In spite of the millions spent on lawyers and lobbyists on both sides of this issue, the result was in many ways preordained by the real champion in this debate, linguistics. Much of the battle was won when proponents summarized their position as being in favor of “Net Neutrality”, a term that is sufficiently innocuous yet catchy enough to crystallize the debate as being between those who want a neutral/fair apportionment of the Internet’s capabilities, and those who, well, don’t. Opponents were put instantly on the defensive, trying to explain why a neutral Internet wouldn’t be a good thing.

While other terms were also bandied about in the early days of the debate (like “broadband discrimination” or “traffic prioritization”), none had the simple positive ring (and alliteration) of Net Neutrality. “Internet Indifference” might have been a good candidate as well, but no one seems to have thought of it at the time.

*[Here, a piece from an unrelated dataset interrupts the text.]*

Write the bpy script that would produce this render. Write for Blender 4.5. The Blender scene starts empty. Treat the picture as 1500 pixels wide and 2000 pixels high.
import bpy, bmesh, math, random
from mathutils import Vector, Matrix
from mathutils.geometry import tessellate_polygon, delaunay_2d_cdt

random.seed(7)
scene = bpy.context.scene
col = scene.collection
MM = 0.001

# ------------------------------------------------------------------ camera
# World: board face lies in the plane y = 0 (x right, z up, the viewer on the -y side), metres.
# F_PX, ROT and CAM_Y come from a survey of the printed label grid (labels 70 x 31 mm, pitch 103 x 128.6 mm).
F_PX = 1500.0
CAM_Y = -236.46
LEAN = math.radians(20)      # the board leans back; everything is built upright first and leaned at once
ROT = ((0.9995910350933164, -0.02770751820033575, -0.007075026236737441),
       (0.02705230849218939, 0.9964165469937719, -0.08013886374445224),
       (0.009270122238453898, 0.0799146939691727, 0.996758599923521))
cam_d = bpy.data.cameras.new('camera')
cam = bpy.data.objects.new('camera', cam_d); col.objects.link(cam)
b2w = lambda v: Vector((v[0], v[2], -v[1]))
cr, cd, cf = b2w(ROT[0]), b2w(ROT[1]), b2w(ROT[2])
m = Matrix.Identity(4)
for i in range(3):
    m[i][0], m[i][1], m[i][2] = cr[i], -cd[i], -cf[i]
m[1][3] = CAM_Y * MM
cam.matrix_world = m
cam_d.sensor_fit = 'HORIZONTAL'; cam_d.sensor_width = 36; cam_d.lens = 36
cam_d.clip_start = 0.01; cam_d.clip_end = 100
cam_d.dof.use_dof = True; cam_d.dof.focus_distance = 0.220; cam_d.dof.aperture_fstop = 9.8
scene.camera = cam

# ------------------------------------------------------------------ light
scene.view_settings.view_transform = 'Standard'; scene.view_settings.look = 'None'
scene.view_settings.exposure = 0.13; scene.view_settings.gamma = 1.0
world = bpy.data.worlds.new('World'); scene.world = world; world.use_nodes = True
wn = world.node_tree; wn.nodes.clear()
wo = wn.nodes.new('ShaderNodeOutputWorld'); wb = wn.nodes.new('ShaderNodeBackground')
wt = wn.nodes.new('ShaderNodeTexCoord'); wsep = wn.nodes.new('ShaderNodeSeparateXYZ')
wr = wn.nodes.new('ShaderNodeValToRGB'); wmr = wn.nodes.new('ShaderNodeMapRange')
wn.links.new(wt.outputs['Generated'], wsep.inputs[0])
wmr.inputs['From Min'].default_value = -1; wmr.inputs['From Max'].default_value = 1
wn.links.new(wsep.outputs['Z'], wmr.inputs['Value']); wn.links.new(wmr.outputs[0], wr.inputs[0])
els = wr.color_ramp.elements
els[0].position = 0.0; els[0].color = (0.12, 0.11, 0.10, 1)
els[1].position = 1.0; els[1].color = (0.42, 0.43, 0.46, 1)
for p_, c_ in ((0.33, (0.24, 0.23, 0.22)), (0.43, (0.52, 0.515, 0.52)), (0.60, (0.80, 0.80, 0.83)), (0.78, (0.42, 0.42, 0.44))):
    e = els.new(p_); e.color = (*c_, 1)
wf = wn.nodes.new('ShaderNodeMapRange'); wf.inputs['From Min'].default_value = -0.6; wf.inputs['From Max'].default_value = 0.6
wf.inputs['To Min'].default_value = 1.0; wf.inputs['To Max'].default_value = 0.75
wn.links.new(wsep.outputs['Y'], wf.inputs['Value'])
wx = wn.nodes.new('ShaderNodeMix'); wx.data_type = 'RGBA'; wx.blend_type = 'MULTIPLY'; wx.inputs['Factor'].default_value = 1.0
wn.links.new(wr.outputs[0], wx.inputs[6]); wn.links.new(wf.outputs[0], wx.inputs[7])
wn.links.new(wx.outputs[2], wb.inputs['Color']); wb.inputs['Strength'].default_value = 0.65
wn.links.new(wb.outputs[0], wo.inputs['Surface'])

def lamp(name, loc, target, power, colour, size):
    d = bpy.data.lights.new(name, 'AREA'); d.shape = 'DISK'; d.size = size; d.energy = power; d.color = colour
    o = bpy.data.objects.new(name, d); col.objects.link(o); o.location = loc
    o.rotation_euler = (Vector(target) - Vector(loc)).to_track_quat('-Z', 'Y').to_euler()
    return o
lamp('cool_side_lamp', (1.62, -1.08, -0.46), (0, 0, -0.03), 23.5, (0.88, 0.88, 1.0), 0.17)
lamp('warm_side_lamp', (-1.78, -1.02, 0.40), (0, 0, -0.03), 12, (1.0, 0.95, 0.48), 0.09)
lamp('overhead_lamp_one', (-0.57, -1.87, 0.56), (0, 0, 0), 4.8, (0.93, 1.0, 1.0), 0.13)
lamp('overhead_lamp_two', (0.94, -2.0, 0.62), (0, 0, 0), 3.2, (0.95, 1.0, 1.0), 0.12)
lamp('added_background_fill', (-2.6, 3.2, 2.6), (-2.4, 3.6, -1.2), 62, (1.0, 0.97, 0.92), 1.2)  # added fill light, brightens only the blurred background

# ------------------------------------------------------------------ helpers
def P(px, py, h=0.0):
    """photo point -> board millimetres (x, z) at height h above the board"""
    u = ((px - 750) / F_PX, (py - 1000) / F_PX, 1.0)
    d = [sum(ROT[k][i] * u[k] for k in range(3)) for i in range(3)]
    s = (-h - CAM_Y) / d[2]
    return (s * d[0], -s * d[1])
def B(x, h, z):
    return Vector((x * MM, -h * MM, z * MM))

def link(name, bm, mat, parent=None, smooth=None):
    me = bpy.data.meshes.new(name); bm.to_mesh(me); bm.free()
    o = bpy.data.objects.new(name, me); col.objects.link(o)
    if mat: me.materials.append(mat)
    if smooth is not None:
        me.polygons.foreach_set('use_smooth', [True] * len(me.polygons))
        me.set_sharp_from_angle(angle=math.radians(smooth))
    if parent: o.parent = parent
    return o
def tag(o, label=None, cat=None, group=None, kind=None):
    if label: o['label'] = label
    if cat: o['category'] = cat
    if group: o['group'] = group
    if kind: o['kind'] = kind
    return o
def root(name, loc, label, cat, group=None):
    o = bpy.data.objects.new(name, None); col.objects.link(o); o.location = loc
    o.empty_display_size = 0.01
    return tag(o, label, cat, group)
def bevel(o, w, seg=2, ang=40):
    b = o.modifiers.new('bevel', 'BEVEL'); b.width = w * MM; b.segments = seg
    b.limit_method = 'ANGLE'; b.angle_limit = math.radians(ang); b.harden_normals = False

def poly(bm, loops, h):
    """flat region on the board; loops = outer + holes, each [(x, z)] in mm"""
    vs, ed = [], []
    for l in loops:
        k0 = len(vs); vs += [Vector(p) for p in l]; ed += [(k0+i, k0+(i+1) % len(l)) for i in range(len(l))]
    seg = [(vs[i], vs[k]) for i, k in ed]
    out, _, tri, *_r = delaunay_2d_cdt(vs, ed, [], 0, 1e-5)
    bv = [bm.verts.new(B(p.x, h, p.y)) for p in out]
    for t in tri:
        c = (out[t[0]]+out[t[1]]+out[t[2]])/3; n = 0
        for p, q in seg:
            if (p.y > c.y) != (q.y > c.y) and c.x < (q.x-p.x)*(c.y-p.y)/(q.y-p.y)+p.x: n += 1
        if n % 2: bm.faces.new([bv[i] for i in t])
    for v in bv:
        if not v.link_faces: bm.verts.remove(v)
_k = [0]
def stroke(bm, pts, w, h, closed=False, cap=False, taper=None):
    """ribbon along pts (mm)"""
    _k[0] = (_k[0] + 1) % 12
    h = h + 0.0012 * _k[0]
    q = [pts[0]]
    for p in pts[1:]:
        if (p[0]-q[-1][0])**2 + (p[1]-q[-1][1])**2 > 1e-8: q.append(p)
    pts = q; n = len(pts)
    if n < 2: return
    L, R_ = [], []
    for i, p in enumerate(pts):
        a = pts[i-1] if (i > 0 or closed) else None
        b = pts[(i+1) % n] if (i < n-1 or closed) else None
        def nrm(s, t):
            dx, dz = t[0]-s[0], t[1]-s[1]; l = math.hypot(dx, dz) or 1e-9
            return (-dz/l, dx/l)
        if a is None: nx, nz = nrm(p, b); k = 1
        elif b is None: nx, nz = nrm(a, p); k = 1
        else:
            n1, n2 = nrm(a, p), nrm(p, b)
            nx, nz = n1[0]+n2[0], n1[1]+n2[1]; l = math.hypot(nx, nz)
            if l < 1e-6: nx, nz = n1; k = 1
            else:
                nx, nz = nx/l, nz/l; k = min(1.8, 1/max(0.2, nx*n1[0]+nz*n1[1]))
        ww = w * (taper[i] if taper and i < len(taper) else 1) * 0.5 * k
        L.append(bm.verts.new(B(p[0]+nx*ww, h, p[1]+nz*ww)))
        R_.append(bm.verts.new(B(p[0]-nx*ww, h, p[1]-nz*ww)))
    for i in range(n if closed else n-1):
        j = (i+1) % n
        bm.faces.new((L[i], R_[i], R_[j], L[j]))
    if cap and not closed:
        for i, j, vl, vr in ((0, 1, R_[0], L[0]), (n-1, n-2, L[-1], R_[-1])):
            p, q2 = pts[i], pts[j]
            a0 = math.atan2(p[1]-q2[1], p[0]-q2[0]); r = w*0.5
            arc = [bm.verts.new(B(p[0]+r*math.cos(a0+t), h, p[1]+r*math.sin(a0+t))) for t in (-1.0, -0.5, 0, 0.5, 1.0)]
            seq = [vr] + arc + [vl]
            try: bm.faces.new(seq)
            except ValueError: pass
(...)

Added to this linguistic head start is the fact that the concept itself is simply easier to explain in positive terms than in negative ones. Stories on the Washington Post’s website today described Net Neutrality as a regulation that “ensures unimpeded access to any legal Web content for home Internet users” and which marks “the government’s strongest move yet to ensure that Facebook updates, Google searches and Skype calls reach consumers’ homes unimpeded.” Based on that description, readers would be hard pressed to conclude that Net Neutrality is a bad thing, and much of the mainstream press used terms similar to the Post’s in describing today’s action by the FCC.

Taking the contrary position, there are two big problems with arguing that Net Neutrality is “an intrusive government interference into the management of broadband networks that will impede the evolution of new models of business on the Internet while requiring Internet innovators to first consider and navigate government regulations before implementing new Internet services.” First, it doesn’t exactly roll off the tongue like the Post’s description of Net Neutrality. Second, it requires several additional explanations of exactly how Net Neutrality regulations would have that effect. It isn’t necessarily obvious from the statement alone.

The point of this is not to debate the merits of Net Neutrality itself, but to note that taking the time to carefully craft and package a proposal before presenting it (to the FCC or any other part of the government, including Congress) frames the debate in your favor. It is not an irrefutable advantage, but claiming the linguistic high ground forces opponents to expend far more of their resources fighting their way uphill, while the proponent conserves its legal and political resources waiting at the top. Many opponents will falter before they reach the top, and those that do make it will be exhausted from the climb.

In the case of Net Neutrality, vast resources were arrayed on both sides of the debate, but the political and public popularity engendered by the phrase “Net Neutrality” and the easily understood arguments on its behalf proved to be insurmountable today. It is safe to say, however, that opponents of Net Neutrality regulations are already regrouping for their next charge in Congress and in the courts, and that today’s skirmish was merely the first of many to come.